İroni treni

Avazımızın çıktığı kadar bağırarak tek tek anlatmak istiyoruz.

AKP iktidarı tarafından ülkemize son 25 yılda dünyada neler kaybettirildi ne fırsatları heba ettiler ne de veballer yüklendiler Ama buna küçücük bir gazete köşesi yetmez. Tren katarındaki sayısız vagonları saymaya kalkışmak gibi, ucu bucağı görünmeyen bir manzara sanki. En iyisi 25 yıllık süreçle ilgili dış politika konusundaki büyük yanlışları içeren birkaç cümleyi ironik olarak ifade edelim.

Siyonistler BOP'u yürütmek için içimizde birilerini özel olarak seçmedi.

O seçilenler BOP'un "Büyük İsrail Projesi" anlamına geldiğini bilmiyorlardı.

O seçilenler iktidar olmak için ABD'ye giderek BOP'u yürüteceklerine, İsrail'i koruyup kollayacaklarına, ABD'nin İslam dünyasını işgal etmesine yardım edeceklerine dair söz vermiş olduklarını hiç düşünmemişlerdi.

Onlar, Afganistan'da katillerin emniyetini sağlamadılar, böylece milyonlarca Müslüman'ın kanının vebaline girmediler.

Onlar Irak'ın işgalinde ABD'ye asla destek olmadılar ki, milyonlarca Müslüman'ın katlinde, tecavüze uğramasında, devletlerinin parçalanmasında vebal sırtlanmış olsunlar.

Onlar Erbakan Hocamızın ve Millî Görüş'ün yıllar boyu bin bir emekle hayata geçirmeye çabaladığı İslam Birliği idealini baltalamadılar, böylece İslam dünyasını zalimlerin zulüm tarlası haline getirilmesinin vebalini sırtlanmamış oldular.

Onlar "Libya'nın Libyalılara ait olduğunun tespit ve tescili için" silahlı kuvvetlerimizi Libya'ya gönderdiler ama yapılan katliam, yıkım ve kıyımın vebaline asla ortak olmadılar. Dost Kaddafi'nin şehit edilmesi için isyancılara parasal destek verme alçaklığını asla işlemediler.

Onlar İsrail'e atılacak füzeleri erken haber vererek savunma yapmasını temin için Kürecik'e "Füze Kalkanı Tesisleri" kurulmasına asla razı olmadılar.

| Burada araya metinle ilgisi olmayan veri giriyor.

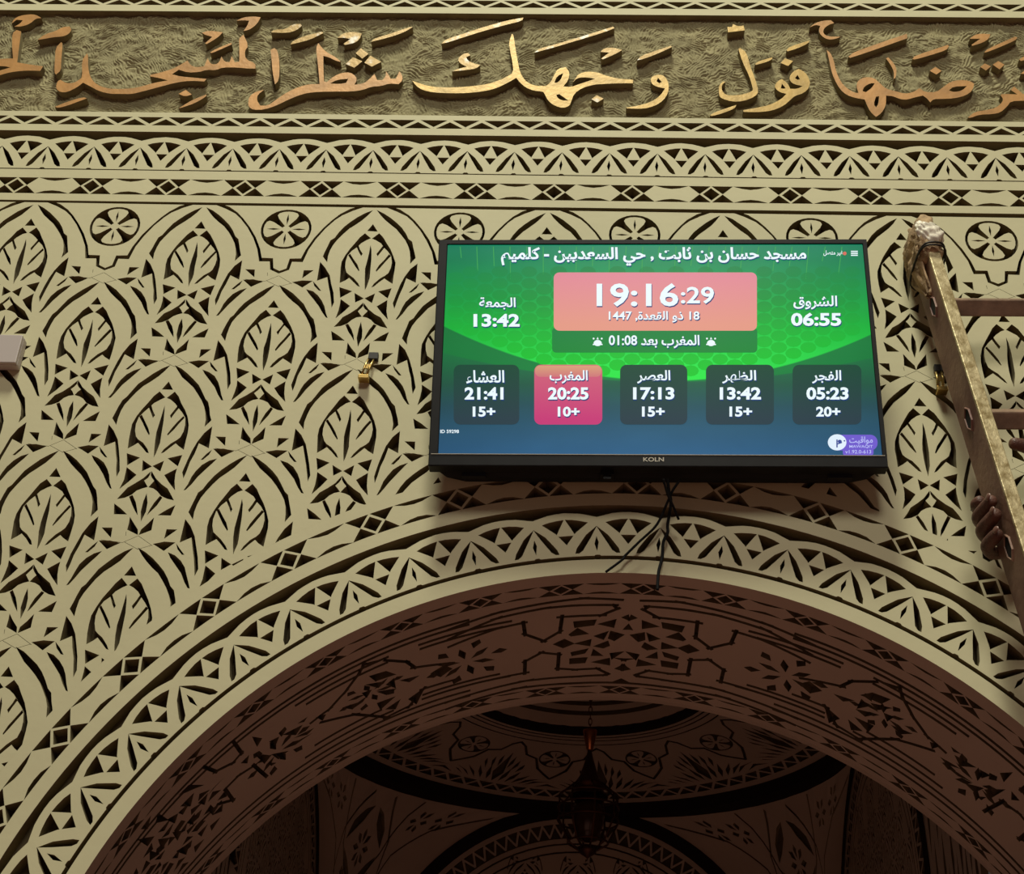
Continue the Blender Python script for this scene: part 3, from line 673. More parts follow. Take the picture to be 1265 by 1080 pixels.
word('wide gilded Arabic word with crossed loops and an almond loop at right',
     [(join(F7.w([(152,450),(185,475),(215,540),(235,640),(275,730),(330,790),(400,830),(435,832),(415,770),(430,720),(490,690),(570,695),(630,750),(680,795),(760,815),(850,840),(920,825),(960,800)]),
            F8.w([(150,790),(200,825),(300,825),(360,780),(420,735),(500,715),(590,722),(635,750),(620,810),(560,855),(460,880),(350,885),(275,885),(245,915),(215,880),(180,855),(110,870),(60,885)]),
            F7.w([(850,892),(800,885),(740,860),(680,855),(680,940),(640,1010),(590,1045),(540,1000),(510,940),(490,890),(400,875),(330,850),(270,800),(215,700),(190,620),(170,520)])),
       [F7.w([(470,815),(485,775),(540,745),(580,745),(550,790),(500,825)]), F7.w([(570,930),(590,865),(618,860),(612,930),(590,962)]), F8.w([(410,810),(450,775),(570,770),(530,810),(460,825)])])],
     [('vowel_mark', F7.w([(0,250),(50,210),(120,188),(190,185),(218,210),(170,225),(125,260),(120,300),(160,330),(275,332),(230,352),(160,358),(100,320),(80,275),(95,235),(50,225)])),
      ('vowel_mark', F7.w([(345,510),(390,470),(600,395),(865,305),(870,345),(700,405),(500,475),(360,520)])), ('vowel_mark', F7.w([(680,525),(700,515),(750,570),(775,620),(765,700),(750,705),(750,640),(720,580)])),
      ('vowel_mark', F8.w([(85,530),(110,500),(400,405),(412,415),(390,450),(250,495),(110,535)])), ('dot', F8.w([(240,635),(290,600),(345,635),(300,668)]))])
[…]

Onlar Suriye'de halkı katleden Hafız Esed'in oğlu Beşşar Esed'i; politikalarını ıslah ederek zulümden vazgeçmesini istiyorlar, bunun için onunla dostluk kuruyorlar iken, birdenbire Amerika'nın iradesi ile iç isyanı başlatanların saflarında yer almadılar ki, Suriye'nin katliam ve boşaltılmasının vebalini sırtlanmış olsunlar.

Onlar Süleyman Şah Türbesi olayında çok iyi niyetli idiler ve PKK ve uzantılarının Suriye'ye yerleşmesini hiç istemediler. Suriye'nin bugünkü karmaşaya sürüklenerek İsrail'in arka bahçesi olmasında asla bir veballeri olmamıştır.

Onlar 25 sene önce Amerika'yı kandırmak için "İsrail'i koruyup kollayacaklarına dair" verilen sözleri hiç tutmadılar. Terörist İsrail'i koruyup kollamak bir yana onlarla asla normal ilişkiler kurmadılar.

Onlar terörist İsrail, Gazzeli bir avuç Müslüman'ı yok etmek için yıllardır katliam yaparken hep Filistin tarafını tuttular. Filistin tarafını desteklediklerini göstermek için terörist İsrail'e "ticaret" yolu ile yaptıkları ikmali "kerhen" yapmaktalar. İsrail'e bu yolla en büyük desteği veren beşinci ülke olmayı asla arzu etmediler, kabullenmediler. Limanlardan, havaalanlarından, karayollarından terörist İsrail'e destek malzemesi gitmesini hiç istemediler, İsrail'e savaş suçları işlemeye giden binlerce vatandaşını engellediler ve suçlarına ortak olmadılar.